WHAT IS ASKED
Lines holding the string "objects" are the ones to copy from this listing.

SOURCE DATA
----

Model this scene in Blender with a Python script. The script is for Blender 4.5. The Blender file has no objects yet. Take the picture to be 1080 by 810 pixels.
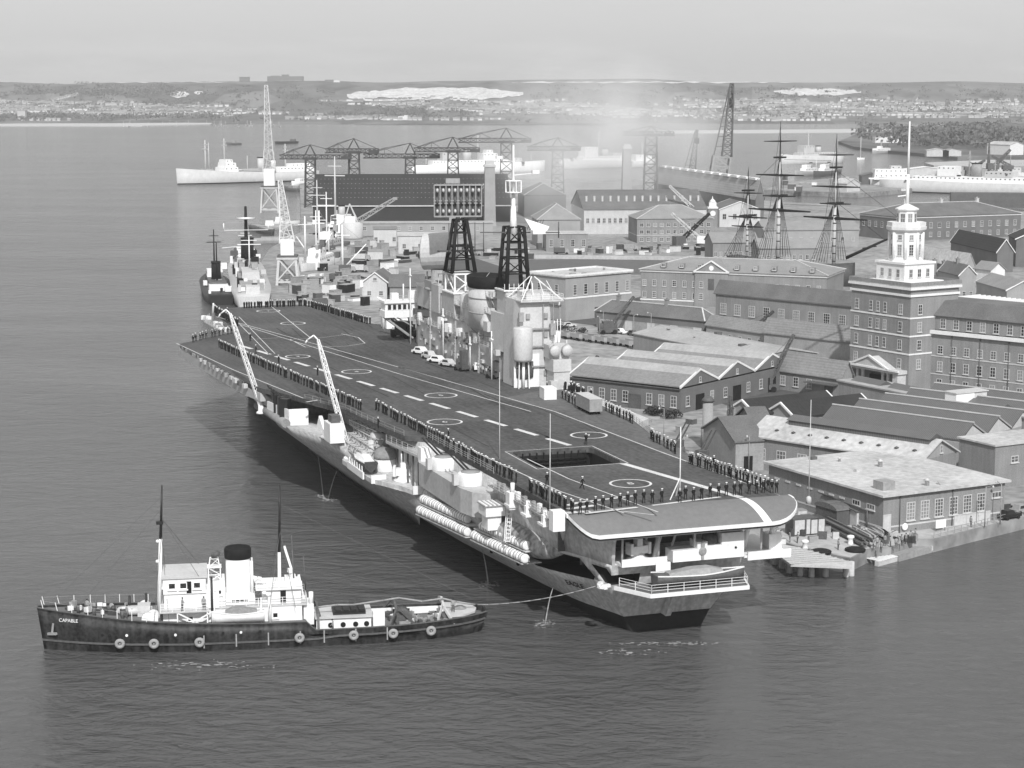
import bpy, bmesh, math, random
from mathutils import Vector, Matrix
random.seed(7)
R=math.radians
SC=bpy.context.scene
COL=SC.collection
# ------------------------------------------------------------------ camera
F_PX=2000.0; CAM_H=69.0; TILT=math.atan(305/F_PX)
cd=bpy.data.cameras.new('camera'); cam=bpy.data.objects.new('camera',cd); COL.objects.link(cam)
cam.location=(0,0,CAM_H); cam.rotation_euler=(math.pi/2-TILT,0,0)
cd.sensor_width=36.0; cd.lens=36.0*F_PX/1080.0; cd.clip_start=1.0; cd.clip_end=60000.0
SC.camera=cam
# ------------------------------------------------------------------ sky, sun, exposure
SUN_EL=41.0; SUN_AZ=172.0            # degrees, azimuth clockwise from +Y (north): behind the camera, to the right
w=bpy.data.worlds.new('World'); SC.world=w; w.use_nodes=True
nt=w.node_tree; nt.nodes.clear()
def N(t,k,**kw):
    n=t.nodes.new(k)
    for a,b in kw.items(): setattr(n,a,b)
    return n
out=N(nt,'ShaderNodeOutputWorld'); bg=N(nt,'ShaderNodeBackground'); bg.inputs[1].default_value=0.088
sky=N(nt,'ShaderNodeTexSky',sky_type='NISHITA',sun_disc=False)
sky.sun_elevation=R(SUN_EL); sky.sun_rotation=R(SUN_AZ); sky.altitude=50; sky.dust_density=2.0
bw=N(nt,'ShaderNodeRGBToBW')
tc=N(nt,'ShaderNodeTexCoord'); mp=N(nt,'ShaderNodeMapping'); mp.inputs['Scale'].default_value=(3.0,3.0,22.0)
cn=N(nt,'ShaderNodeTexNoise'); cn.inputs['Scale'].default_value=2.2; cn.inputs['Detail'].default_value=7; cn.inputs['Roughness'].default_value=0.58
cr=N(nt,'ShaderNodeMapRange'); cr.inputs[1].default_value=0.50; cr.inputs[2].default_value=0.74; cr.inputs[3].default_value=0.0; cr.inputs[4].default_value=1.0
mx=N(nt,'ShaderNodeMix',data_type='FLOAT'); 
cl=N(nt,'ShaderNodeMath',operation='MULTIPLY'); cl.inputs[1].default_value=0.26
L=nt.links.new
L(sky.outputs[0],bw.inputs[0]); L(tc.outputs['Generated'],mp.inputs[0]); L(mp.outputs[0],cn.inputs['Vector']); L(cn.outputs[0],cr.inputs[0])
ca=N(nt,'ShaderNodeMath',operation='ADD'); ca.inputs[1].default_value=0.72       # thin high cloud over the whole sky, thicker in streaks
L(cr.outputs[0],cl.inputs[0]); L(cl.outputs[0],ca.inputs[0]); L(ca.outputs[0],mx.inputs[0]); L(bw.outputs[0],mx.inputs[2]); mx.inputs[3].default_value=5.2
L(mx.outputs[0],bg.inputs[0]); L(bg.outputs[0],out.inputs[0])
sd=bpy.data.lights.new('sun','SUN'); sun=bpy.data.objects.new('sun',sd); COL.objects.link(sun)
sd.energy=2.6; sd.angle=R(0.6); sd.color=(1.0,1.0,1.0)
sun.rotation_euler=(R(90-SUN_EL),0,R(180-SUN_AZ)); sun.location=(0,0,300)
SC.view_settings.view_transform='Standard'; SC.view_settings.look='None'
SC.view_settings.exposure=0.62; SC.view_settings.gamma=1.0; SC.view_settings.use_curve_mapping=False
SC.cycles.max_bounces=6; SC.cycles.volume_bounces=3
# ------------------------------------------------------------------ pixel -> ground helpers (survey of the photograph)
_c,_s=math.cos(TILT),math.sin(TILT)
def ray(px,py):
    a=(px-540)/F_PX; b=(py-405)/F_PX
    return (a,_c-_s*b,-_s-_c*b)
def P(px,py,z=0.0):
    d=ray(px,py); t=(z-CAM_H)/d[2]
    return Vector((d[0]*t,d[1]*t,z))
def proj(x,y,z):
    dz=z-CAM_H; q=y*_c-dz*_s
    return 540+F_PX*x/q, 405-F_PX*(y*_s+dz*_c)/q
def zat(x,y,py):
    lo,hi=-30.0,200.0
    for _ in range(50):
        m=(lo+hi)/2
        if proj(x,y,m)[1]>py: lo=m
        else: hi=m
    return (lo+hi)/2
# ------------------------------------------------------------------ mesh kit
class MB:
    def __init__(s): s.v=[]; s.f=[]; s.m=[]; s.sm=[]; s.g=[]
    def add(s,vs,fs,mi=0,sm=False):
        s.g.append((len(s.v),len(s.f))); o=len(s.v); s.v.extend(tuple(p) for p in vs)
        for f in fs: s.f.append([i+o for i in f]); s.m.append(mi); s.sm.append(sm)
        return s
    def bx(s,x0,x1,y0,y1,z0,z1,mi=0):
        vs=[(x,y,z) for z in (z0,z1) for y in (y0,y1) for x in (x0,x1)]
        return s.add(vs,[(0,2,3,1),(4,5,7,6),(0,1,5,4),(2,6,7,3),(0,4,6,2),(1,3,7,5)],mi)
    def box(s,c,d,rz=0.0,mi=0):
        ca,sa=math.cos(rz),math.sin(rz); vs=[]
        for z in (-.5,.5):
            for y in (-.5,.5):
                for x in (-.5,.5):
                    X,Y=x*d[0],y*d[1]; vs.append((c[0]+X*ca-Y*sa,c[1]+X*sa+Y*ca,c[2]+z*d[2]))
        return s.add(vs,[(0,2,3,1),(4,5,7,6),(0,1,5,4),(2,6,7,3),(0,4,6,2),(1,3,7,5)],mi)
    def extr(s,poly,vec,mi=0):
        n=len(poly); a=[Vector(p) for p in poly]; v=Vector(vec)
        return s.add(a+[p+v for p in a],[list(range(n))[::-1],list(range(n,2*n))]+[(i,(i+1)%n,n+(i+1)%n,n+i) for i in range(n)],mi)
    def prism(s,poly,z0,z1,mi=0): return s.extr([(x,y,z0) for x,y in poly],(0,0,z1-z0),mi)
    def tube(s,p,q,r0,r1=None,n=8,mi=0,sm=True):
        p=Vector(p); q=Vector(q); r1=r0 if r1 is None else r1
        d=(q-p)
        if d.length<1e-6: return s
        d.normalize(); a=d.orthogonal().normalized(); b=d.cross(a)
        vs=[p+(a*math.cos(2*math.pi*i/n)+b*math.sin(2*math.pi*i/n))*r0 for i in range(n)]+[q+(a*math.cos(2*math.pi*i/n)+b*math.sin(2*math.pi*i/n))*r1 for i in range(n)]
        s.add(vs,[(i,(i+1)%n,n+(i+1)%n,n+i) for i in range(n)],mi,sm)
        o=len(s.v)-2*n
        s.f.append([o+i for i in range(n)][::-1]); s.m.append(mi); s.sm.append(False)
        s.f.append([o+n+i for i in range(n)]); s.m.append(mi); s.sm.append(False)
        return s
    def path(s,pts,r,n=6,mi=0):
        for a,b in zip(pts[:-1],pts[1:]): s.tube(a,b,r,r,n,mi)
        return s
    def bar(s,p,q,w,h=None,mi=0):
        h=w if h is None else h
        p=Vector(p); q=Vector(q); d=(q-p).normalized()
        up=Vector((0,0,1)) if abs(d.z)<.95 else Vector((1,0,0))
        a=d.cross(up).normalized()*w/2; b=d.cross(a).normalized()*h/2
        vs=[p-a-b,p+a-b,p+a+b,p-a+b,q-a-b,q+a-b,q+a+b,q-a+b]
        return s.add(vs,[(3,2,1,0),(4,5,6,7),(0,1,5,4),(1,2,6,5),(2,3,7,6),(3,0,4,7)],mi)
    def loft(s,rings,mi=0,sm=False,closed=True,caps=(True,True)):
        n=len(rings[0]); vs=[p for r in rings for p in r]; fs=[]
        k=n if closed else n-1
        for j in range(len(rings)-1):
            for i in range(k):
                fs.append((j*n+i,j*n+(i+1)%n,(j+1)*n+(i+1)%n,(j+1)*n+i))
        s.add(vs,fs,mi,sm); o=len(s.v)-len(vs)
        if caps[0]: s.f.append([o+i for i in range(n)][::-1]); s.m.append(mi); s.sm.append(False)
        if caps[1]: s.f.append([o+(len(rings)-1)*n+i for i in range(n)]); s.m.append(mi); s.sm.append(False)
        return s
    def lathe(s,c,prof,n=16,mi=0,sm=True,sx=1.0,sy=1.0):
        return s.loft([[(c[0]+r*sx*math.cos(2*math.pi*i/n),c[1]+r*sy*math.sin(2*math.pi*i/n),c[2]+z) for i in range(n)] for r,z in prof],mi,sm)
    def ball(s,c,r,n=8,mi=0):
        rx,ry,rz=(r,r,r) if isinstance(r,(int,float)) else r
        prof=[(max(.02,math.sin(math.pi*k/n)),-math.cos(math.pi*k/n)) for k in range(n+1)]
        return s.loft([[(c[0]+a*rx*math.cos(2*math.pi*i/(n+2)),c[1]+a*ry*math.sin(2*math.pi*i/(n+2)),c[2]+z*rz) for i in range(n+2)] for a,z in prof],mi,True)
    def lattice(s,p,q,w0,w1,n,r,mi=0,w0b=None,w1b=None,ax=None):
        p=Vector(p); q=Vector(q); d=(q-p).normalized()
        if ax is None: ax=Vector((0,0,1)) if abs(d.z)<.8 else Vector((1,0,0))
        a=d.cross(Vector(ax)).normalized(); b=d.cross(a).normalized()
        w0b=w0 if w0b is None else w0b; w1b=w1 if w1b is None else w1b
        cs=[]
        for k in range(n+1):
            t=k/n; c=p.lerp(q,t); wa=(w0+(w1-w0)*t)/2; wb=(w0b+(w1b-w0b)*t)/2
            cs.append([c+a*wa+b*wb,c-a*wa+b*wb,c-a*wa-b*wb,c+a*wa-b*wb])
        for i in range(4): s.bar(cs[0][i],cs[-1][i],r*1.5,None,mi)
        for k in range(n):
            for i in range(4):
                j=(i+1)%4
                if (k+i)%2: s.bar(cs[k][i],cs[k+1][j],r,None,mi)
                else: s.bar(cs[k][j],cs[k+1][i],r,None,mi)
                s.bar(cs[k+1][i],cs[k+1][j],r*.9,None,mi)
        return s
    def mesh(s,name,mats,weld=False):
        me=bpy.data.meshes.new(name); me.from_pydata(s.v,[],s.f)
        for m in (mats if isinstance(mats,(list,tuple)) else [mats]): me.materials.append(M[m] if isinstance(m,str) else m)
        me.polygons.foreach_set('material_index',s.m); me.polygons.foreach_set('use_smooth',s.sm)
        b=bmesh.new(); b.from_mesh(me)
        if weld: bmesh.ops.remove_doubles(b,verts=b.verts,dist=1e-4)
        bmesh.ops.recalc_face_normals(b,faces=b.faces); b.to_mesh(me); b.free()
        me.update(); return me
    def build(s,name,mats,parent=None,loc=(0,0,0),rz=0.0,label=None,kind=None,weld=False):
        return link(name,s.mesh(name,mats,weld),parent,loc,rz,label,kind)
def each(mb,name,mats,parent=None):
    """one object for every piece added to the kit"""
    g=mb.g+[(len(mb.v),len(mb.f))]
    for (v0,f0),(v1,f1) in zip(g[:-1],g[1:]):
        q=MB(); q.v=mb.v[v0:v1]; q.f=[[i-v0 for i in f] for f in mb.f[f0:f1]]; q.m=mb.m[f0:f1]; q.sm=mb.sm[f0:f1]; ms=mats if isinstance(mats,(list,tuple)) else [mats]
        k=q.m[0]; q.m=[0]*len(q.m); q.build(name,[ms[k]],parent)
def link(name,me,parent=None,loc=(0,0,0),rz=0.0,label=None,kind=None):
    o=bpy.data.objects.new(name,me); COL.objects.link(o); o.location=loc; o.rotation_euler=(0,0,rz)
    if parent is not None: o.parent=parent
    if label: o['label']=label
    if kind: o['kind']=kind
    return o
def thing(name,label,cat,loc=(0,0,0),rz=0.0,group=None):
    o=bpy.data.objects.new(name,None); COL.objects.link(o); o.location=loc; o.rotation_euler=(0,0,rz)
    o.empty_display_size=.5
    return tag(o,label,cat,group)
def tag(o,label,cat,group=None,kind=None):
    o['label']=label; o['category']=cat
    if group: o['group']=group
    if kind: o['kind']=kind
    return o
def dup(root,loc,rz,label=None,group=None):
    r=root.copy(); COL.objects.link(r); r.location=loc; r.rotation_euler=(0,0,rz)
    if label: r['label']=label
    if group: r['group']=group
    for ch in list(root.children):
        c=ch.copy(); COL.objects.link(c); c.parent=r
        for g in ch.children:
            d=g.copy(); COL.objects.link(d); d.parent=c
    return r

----

ANSWER FOR THIS EXERCISE
Model this scene in Blender with a Python script. The script is for Blender 4.5. The Blender file has no objects yet. Take the picture to be 1080 by 810 pixels.
cd=bpy.data.cameras.new('camera'); cam=bpy.data.objects.new('camera',cd); COL.objects.link(cam)
sd=bpy.data.lights.new('sun','SUN'); sun=bpy.data.objects.new('sun',sd); COL.objects.link(sun)
    o=bpy.data.objects.new(name,me); COL.objects.link(o); o.location=loc; o.rotation_euler=(0,0,rz)
    o=bpy.data.objects.new(name,None); COL.objects.link(o); o.location=loc; o.rotation_euler=(0,0,rz)
    r=root.copy(); COL.objects.link(r); r.location=loc; r.rotation_euler=(0,0,rz)
        c=ch.copy(); COL.objects.link(c); c.parent=r
            d=g.copy(); COL.objects.link(d); d.parent=c